INLSA
PERFORMANCE ART: The Cradle of Humankind by Steven Cohen and Nomsa Dhlamini was one of the productions at the National Arts Festival in Grahamstown in the Eastern Cape. The festival ends tomorrow. Picture: Sizwe Ndingane
THERESA SMITH
The National Arts Festival comes to a soggy end in Grahamstown this weekend after starting in good weather.
The first half of the festival saw more than 120 sold-out performances, including director Tara Notcutt’s Three Little Pigs; festival favourite London Road (which recently won scriptwriter Nicholas Spagnoletti the Olive Schreiner Prize for drama); and perennial fest darling Nicholas Ellenbogen’s Mayan Raiders, all from Cape Town.
The French Season in SA has also been successful, with performance art pieces Vortex and Afternoon of a Foehn selling out as word spread about the gorgeous shows featuring dancing plastic bags.
Choreographer Cindy van Acker – who travels to Cape Town next week to work with the Eoan Group tomorrow and on Monday, and to present a talk at the Gipca Great Texts/ Big Questions series on Tuesday – was on hand for a Q&A session after the first performance of Lanx and Obtus, greatly adding to the audience’s understanding of the sometimes dense piece.

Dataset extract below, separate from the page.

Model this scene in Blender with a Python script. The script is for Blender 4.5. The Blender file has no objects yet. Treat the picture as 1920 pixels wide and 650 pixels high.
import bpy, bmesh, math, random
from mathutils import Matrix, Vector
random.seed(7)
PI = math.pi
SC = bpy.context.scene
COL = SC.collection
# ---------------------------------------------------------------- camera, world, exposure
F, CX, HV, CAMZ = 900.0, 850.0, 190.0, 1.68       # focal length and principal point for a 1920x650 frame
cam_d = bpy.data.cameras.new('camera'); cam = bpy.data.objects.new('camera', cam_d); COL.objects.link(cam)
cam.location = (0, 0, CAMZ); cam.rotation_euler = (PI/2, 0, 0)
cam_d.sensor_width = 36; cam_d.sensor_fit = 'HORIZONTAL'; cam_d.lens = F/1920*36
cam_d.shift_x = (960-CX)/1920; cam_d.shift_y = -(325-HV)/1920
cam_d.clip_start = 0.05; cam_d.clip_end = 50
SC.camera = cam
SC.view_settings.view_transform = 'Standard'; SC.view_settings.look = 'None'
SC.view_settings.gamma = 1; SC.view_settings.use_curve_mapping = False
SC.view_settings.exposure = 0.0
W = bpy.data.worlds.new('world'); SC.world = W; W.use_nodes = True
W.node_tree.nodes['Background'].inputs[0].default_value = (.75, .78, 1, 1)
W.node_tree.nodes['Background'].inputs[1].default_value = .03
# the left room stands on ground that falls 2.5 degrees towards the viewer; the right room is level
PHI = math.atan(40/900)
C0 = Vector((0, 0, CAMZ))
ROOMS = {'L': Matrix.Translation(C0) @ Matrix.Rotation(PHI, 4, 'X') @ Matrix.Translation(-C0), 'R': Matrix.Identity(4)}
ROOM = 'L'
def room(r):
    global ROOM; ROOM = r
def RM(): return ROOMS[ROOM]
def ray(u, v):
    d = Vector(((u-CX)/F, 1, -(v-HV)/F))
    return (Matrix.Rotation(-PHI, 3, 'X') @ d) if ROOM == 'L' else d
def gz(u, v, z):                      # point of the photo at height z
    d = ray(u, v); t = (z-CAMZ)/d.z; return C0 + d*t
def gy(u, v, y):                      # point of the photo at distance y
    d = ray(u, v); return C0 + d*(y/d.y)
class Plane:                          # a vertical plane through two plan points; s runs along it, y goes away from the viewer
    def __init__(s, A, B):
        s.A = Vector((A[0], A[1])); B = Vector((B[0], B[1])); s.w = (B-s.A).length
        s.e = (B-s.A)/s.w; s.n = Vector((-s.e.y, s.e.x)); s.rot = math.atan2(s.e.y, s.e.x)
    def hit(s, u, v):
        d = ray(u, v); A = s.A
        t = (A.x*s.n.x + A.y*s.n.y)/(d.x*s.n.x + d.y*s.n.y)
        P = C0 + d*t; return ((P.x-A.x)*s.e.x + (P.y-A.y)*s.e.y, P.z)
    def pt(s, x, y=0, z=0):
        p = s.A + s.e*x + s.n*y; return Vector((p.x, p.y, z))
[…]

Kimberley-born choreographer Bailey Snyman, this year’s Standard Bank Young Artist for Dance, polarised audiences with the debut of his new piece, Moffie, which explored the gay man’s experience in the army.
While some called it “memorable and remarkable”, words like “politically offensive” and “aesthetically queasy” were also bandied about.

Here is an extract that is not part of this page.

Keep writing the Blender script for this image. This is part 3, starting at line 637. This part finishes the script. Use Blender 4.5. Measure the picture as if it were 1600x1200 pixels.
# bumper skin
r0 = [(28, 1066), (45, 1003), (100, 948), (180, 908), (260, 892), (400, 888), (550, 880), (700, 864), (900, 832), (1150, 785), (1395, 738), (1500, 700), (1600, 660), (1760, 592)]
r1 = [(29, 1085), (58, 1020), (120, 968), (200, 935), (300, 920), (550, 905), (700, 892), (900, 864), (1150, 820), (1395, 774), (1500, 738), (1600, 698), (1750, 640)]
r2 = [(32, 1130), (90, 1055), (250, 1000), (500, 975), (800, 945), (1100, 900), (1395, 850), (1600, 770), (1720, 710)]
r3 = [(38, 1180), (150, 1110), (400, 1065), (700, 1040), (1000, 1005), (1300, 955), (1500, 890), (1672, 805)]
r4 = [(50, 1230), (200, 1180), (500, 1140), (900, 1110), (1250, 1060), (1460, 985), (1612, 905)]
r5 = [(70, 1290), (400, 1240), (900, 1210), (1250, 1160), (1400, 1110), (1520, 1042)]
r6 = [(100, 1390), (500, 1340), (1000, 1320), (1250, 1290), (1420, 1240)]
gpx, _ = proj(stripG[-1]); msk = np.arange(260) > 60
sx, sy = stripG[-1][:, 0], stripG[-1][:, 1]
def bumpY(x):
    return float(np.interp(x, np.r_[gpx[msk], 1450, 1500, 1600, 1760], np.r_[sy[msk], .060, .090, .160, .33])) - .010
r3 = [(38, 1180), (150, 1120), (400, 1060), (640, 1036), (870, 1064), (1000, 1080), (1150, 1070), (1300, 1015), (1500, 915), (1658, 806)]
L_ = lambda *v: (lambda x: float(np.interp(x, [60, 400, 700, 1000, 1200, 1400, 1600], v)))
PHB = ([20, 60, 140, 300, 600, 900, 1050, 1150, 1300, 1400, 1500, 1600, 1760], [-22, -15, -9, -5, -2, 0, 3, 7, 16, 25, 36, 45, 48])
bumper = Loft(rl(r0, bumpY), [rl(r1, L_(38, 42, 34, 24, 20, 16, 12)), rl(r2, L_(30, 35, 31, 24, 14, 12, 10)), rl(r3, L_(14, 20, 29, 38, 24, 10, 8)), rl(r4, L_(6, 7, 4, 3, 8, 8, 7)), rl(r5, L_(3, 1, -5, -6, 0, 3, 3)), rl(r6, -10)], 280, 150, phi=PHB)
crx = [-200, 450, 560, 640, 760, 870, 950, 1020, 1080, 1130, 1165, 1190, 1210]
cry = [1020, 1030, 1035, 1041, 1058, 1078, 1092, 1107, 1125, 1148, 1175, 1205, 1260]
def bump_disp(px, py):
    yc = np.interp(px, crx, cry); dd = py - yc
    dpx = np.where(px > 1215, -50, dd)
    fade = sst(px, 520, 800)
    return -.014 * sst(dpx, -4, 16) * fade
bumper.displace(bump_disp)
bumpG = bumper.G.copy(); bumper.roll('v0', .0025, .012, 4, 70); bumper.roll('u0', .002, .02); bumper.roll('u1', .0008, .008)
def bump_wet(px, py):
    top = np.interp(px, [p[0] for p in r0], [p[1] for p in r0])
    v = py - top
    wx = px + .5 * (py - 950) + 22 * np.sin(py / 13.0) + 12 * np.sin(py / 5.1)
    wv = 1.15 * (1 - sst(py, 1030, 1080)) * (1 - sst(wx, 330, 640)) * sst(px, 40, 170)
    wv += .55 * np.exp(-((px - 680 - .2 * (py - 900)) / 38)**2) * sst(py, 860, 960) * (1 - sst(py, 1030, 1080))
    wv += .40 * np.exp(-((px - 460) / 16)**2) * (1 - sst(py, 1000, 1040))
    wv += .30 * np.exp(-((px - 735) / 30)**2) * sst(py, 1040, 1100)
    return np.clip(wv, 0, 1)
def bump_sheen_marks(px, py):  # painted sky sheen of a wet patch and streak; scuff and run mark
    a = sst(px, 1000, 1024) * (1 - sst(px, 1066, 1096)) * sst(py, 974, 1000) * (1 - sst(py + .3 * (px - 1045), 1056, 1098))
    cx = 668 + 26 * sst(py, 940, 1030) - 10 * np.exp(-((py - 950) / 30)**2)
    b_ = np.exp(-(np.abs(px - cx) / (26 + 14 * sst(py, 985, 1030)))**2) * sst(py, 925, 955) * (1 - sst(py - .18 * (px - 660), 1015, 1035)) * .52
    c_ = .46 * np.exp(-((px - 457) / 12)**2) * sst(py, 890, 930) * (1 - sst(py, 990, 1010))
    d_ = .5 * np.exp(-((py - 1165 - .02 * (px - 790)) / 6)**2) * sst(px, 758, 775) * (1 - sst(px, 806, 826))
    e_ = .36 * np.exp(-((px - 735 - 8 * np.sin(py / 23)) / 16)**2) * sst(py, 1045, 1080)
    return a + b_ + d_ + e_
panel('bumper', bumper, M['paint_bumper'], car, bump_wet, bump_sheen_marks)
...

Shock master Steven Cohen’s Cradle of Humankind was just as polarising, with opinion divided between whether he is exploiting his co-performer or highlighting the exploitation of people.

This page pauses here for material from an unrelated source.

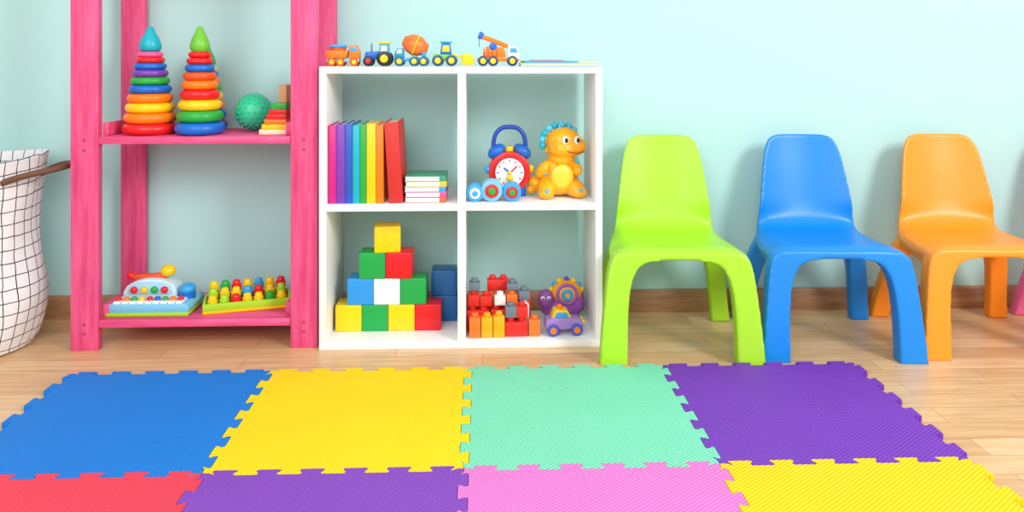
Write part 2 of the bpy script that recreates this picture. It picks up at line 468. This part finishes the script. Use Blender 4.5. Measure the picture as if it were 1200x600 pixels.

The streets of Grahamstown were quiet, with public art performances concentrated at specific venues. Fiddler’s Green was turned into an amusement park for children with no performances or sales booths.
While the cold kept many people inside, huge audience attendances at serious dramas such as Red (which goes to Theatre on the Square in Joburg), Mies Julie (which opens at the Baxter next week), Race and The Blue Iris (opens next week at The Fugard Theatre) indicate that people are hungry for good, serious theatre.
Ovation Awards for the best productions on the huge Fringe will be handed out tomorrow, but nominations indicate that there are several pieces of good, serious work waiting to be picked by theatre spaces.
Jemma Khan’s The Epicene Butcher and Other Stories for Consenting Adults draws on the Japanese storytelling tradition of Kamishibai while children’s theatre receives a much needed boost with the delightful A Tale of Horribleness, from Cape Town-based company The Space Behind the Couch.
Last year’s festival reported record attendance of just more than 200 000 people and they are hoping to echo those figures, but it is becoming obvious that the festival has reached a plateau in terms of how many people can be hosted in formal accommodation.
The streetchildren are still painting their faces to try and busk money, but more and more the festival is starting to draw them into formal performance spaces such as The Return of Tshini Kwedini – the public art production which draws on local cultural groups such as the Phezulu Project, Sakhuluntu and other local artists groups who provide an outlet for local youngsters to learn about the arts.